[What this task involves]: Transcribe the material verbatim in full; the pictures do not belong in the copy.

[Data extract]:
-*-
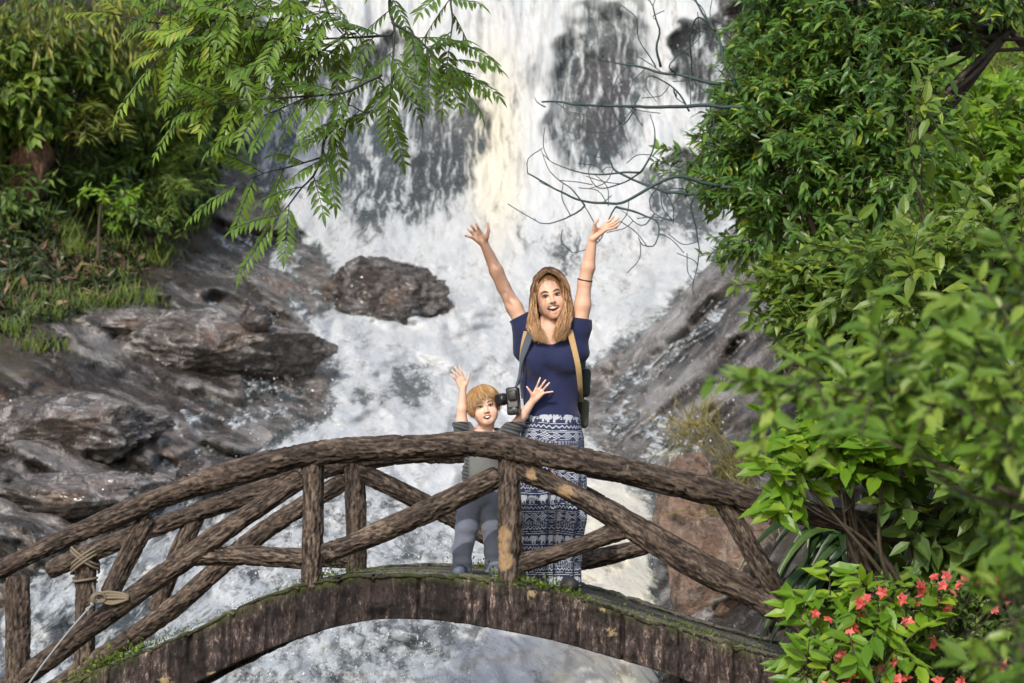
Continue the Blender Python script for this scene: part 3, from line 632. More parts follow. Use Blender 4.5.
# ---- rope tied round the far post
M_rope = simple('rope_fibre', (.16, .13, .09), .85, .3, 90, .002); M_cable = simple('grey_cord', (.24, .25, .26), .6, .2, 60)
rope = empty('rope', bpts([(85, 600)], T2)[0], 'frayed rope knotted round the left railing post with a grey cord running down', 'rope')
tb = Tubes()
def ring(px, py, t, rx, tilt, turns, rr=.008):
    c = bpts([(px, py)], t)[0]; a = np.linspace(0, 2 * np.pi * turns, int(26 * turns))
    tb.add(c + np.outer(np.cos(a) * rx, E) + np.outer(np.sin(a) * rx, Nn) + np.outer(np.cos(a) * tilt + a * .0035, [0, 0, 1.]), rr, 6)
ring(86, 566, T2, .082, .055, 3.2); ring(85, 562, T2, .08, -.06, 2.2); ring(85, 583, T2, .066, .006, 1.6)
for q in range(3): tb.add(catmull(bpts([(98, 596 + q * 2.5), (106, 592 + q * 3), (124, 594 + q * 2), (128, 597 + q), (112, 600 + q * 2), (98, 598 + q)], -.055 - .006 * q), .01), .008, 6)
a = bpts([(93, 586)], T2 - .07)[0]; b = bpts([(98, 598)], -.06)[0]; tb.add(catmull([a, (a + b) / 2 + [0, 0, -.01], b], .02), .008, 6)
kn = bpts([(97, 598)], -.07)[0]
for q in range(3): a = np.linspace(0, 6.6, 22); tb.add(kn + np.stack([np.cos(a) * .026 + .008 * q, -.01 * q + np.sin(a + q) * .016, np.sin(a) * .022], -1), .009, 6)
tb.build('binding', M_rope, rope)
tc = Tubes(); tc.add(catmull(bpts([(96, 600), (90, 607), (70, 630), (50, 655), (26, 688), (0, 730)], -.09), .03), .0055, 6)
a = np.linspace(0, 12, 50); l0 = bpts([(96, 600)], -.09)[0]; l1 = bpts([(87, 611)], -.09)[0]; k = np.linspace(0, 1, 50)[:, None]
tc.add(l0 + (l1 - l0) * k + np.stack([np.cos(a) * .010, np.sin(a) * .010, a * 0], -1), .006, 6); tc.build('cord', M_cable, rope)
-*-
[Task solution]:
Continue the Blender Python script for this scene: part 3, from line 632. More parts follow. Use Blender 4.5.
# ---- rope tied round the far post
M_rope = simple('rope_fibre', (.16, .13, .09), .85, .3, 90, .002); M_cable = simple('grey_cord', (.24, .25, .26), .6, .2, 60)
rope = empty('rope', bpts([(85, 600)], T2)[0], 'frayed rope knotted round the left railing post with a grey cord running down', 'rope')
tb = Tubes()
def ring(px, py, t, rx, tilt, turns, rr=.008):
    c = bpts([(px, py)], t)[0]; a = np.linspace(0, 2 * np.pi * turns, int(26 * turns))
    tb.add(c + np.outer(np.cos(a) * rx, E) + np.outer(np.sin(a) * rx, Nn) + np.outer(np.cos(a) * tilt + a * .0035, [0, 0, 1.]), rr, 6)
ring(86, 566, T2, .082, .055, 3.2); ring(85, 562, T2, .08, -.06, 2.2); ring(85, 583, T2, .066, .006, 1.6)
for q in range(3): tb.add(catmull(bpts([(98, 596 + q * 2.5), (106, 592 + q * 3), (124, 594 + q * 2), (128, 597 + q), (112, 600 + q * 2), (98, 598 + q)], -.055 - .006 * q), .01), .008, 6)
a = bpts([(93, 586)], T2 - .07)[0]; b = bpts([(98, 598)], -.06)[0]; tb.add(catmull([a, (a + b) / 2 + [0, 0, -.01], b], .02), .008, 6)
kn = bpts([(97, 598)], -.07)[0]
for q in range(3): a = np.linspace(0, 6.6, 22); tb.add(kn + np.stack([np.cos(a) * .026 + .008 * q, -.01 * q + np.sin(a + q) * .016, np.sin(a) * .022], -1), .009, 6)
tb.build('binding', M_rope, rope)
tc = Tubes(); tc.add(catmull(bpts([(96, 600), (90, 607), (70, 630), (50, 655), (26, 688), (0, 730)], -.09), .03), .0055, 6)
a = np.linspace(0, 12, 50); l0 = bpts([(96, 600)], -.09)[0]; l1 = bpts([(87, 611)], -.09)[0]; k = np.linspace(0, 1, 50)[:, None]
tc.add(l0 + (l1 - l0) * k + np.stack([np.cos(a) * .010, np.sin(a) * .010, a * 0], -1), .006, 6); tc.build('cord', M_cable, rope)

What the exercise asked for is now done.